Our experimental results also contribute to ongoing debates about Middle Palaeolithic subsistence. The incorporation of small game, such as tortoises and freshwater turtles, suggests an adaptive broadening of subsistence strategies that is not fully accounted for by Optimal Foraging Theory, which states that food acquisition decisions are driven by the aim to maximise energy returns while minimising effort and risk55,56. These animals, although yielding less meat than large ungulates, are easy to catch due to their predictable behaviours and, in the case of tortoises, for their slow movement (e.g.57,58,59).

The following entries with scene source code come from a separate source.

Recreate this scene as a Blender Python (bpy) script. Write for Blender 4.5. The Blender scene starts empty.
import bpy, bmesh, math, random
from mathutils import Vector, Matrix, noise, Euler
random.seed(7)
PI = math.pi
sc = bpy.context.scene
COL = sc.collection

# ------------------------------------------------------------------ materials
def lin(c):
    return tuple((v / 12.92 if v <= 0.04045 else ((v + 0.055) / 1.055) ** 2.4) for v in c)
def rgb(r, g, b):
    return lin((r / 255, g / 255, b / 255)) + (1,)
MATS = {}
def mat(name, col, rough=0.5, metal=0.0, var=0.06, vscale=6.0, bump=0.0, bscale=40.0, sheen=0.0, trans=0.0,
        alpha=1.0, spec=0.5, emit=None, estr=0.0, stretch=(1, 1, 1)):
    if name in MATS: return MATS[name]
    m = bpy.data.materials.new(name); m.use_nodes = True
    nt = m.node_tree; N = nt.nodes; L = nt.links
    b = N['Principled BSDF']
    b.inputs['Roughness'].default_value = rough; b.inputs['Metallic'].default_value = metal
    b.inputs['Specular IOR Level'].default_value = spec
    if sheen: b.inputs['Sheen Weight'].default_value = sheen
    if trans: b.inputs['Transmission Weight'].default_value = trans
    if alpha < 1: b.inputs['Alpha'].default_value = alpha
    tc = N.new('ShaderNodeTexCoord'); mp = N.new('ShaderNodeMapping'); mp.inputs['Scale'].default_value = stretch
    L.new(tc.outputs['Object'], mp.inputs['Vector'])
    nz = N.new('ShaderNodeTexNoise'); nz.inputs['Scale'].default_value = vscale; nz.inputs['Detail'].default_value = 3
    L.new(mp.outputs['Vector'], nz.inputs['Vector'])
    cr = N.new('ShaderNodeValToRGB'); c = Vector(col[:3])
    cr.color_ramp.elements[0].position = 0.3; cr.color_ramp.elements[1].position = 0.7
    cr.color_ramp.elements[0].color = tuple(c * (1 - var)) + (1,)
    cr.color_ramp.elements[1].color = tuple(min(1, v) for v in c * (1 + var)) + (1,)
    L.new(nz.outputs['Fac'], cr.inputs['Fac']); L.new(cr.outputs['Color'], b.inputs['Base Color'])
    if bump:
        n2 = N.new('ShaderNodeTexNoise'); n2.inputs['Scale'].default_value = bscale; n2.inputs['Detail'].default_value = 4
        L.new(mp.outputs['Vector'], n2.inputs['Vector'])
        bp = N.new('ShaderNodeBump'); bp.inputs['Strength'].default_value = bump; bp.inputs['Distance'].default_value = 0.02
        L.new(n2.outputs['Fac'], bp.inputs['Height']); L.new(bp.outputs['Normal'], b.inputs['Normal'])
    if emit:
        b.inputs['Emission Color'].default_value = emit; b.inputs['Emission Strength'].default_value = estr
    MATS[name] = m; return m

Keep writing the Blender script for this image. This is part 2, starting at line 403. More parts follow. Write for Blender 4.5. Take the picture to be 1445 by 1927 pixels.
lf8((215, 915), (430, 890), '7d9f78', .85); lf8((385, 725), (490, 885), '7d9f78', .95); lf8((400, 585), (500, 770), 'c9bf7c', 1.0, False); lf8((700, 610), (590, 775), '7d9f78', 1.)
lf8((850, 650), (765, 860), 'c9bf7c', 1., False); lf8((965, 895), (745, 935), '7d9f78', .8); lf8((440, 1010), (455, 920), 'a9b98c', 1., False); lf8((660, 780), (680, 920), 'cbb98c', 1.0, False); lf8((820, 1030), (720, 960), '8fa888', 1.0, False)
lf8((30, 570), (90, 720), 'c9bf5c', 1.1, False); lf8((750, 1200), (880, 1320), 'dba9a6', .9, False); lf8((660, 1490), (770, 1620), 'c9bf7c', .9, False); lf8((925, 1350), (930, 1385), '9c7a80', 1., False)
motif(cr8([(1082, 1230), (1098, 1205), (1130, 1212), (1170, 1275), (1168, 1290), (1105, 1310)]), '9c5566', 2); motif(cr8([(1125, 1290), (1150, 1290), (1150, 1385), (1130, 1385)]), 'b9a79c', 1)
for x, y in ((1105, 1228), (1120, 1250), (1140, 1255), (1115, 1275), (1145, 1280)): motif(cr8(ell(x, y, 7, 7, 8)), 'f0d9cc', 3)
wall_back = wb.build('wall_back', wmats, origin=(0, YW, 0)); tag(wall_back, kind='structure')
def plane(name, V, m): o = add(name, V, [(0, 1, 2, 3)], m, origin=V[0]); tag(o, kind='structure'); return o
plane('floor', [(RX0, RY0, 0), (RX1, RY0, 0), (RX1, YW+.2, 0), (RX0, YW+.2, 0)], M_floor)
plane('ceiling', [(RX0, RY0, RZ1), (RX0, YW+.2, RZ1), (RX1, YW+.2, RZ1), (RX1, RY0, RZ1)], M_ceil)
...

Archaeological sites like Gruta da Oliveira suggest sustained exploitation over time, including changes in tortoise body size that may reflect harvesting pressure11. In this context, Niche Construction Theory may offer a more fitting interpretive framework, highlighting human agency in shaping resource use and environmental interactions (e.g.60,61,62).

From a nutritional standpoint, despite low meat yields, chelonids offer valuable resources. Studies on the Amazonian Podocnemis expansa indicate a useful composition of meat, fat and viscera63, aligning with our observations. Cooking maximises access to these components with minimal effort, enhancing the caloric return. Moreover, the repeated engagement in chelonid processing likely led to skill acquisition and knowledge transfer, fostering social cohesion within groups.

Archaeological and experimental evidence together point to a shared and culturally transmitted tradition of chelonid exploitation, shaped by a strategic use of fire. The widespread presence of burning, cutmarks and controlled fracturing across geographically diverse archaeological sites indicates that chelonid processing was not random, but rather cognitively sophisticated, culturally embedded and a socially transmitted tradition within Palaeolithic lifeways. The efficiency gains from cooking suggest that early humans may have strategically employed fire not just for dietary enhancement but also for labour reduction. These behaviours align with archaeological finds, such as those at Qesem, where it is evident the central role of fire in dietary practices16, and with broader arguments about fire’s role in cognitive evolution and cultural transmission (e.g.18,64,65).

Additionally, cooking signals complex cognitive behaviours through preplanning for fire, acquiring suitable materials and coordinating processing tasks, which suggest foresight and strategic thinking. Such behaviours mirror those required in tool production and hunting, reinforcing hypotheses about the role of skill-intensive practices in brain evolution (e.g.66,67,68,69). Moreover, the ability to process cooked animals equally well by experienced and inexperienced individuals emphasises cooking’s democratising role in food access and group efficiency. By reducing the physical effort and technical skills required to disarticulate and consume animal resources, cooking allows a broader range of individuals – including those with less experience, strength or dexterity – to contribute to and benefit from food processing and consumption. This, in turn, promotes more equitable food sharing and supports inclusive group cohesion.

In conclusion, the integration of chelonids into early human diets was not a random fallback strategy but a sophisticated, planned behaviour shaped by environmental, cognitive and social factors. Cooking emerges as a central improvement that transformed chelonid processing, reduced labour costs, enabled wider participation in food preparation and reinforced group learning.